It has been eight long years since Scottish head teacher Elaine Wyllie was stunned to see a class of 10 and 11-year-olds doubled over in pain as they tried to complete a warm-up run across the school field.

It prompted the Daily Mile initiative to get schoolchildren to walk or run a mile every day at their own pace to improve their health.

Now a new Scottish study has found that children undergoing self-paced physical activity during a 15 minute classroom break similar to the Daily Mile is beneficial to their education - with improvements in attention, memory and well-being.

The study involved 5463 children from 332 school across who the UK were on average nine years old and concluded that 15 minutes of self-paced physical activity "should be considered a worthwhile activity by class teachers, school management and policy makers."

The team from Universities of Edinburgh, Stirling, and Highlands and Islands, had compared those carrying out self-paced activity like running or walking similar to those taking part in the initiative to those who carried out more intense work and those who did not exercise at all.

The Herald:

Elaine Wyllie

Immediately before and within 20 minutes after finishing each activity, children completed computer-based tasks to measure well-being and cognition, including memory and attention.

Scores for wellbeing and cognitive tasks, including working memory, improved most after self-paced exercise compared to intense physical activity or no exercise.

The effects of intense exercise and no exercise were similar, however children’s scores for alertness were lower after breaks involving no physical activity.

Children also reported more positive moods after self-paced exercise than intense physical activity or no exercise.

But the report concluded that more intense physical activity should not be considered to be detrimental.

Children who were more physically fit tended to have greater increases in alertness after self-paced exercise compared to less fit children.

Dr Colin Moran, one of the co-authors of the study said: “Schools, pupils, teachers and parents may worry that taking time out of lessons to do physical activity is not beneficial to classroom learning. However, the evidence shows that pupils are more alert, feel better, and pay better attention after self-paced physical activity when compared to just sitting”.

More than 3,600 schools in 30 countries around the world are said to have taken up the Daily Mile idea in the three years after it started to get publicity in 2015 but not all get pupils to complete a mile every single day.
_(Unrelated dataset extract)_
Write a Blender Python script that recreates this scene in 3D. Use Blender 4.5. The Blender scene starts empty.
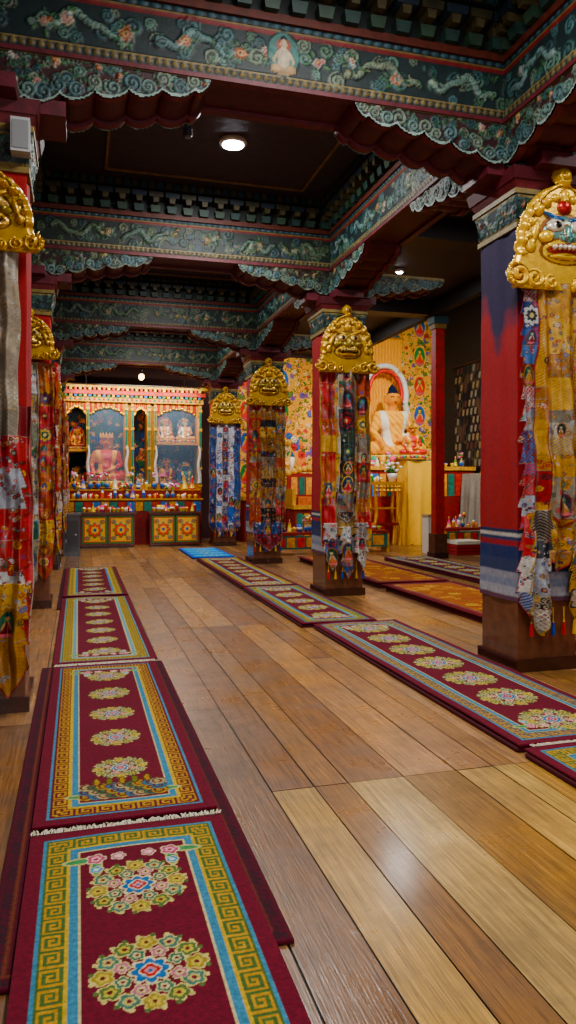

It came after Ms Wyllie decided to take pupils outside for a run after one of the school's local volunteers, an 80-year-old local landowner who helped out with music, storytelling and teaching the children chess, warned her out of the blue: "the children at this school are not fit".

For the headteacher of St Ninians Primary in Stirling, it was a watershed moment and from that day on her pupils would leave the class for 15 minutes every day to walk, jog or run a mile by going around the playground several times.

As the weeks went on, other classes and eventually the entire school joined in and the Daily Mile was born Individual teachers decide when to fit the Daily Mile into the school day, and it is done in addition to existing PE lessons and does not replace the exercise children get while playing during intervals.

Ms Wylie had said she had seen for herself how 15 minutes of daily activity rapidly improved pupils' fitness, health and concentration in the classroom. The new report acknowledged that the results did not take into account other factors that can affect wellbeing and cognition such as diet and sleep or other exercise done by children during their leisure time or while travelling to school.

The study said further research should explore the influence of these factors on children’s well-being and cognition after physical activity breaks.

Report author Dr Josie Booth said: “Physical activity is believed to be beneficial to cognition and academic performance; however, the evidence for this in children is inconsistent.

"We aimed to examine the immediate impact of short physical activity breaks at school on children’s cognition and well-being and to determine whether any benefits from this activity were due to the intensity of physical activity or from just taking a break outside of the classroom. This activity was similar to the popular Daily Mile initiative."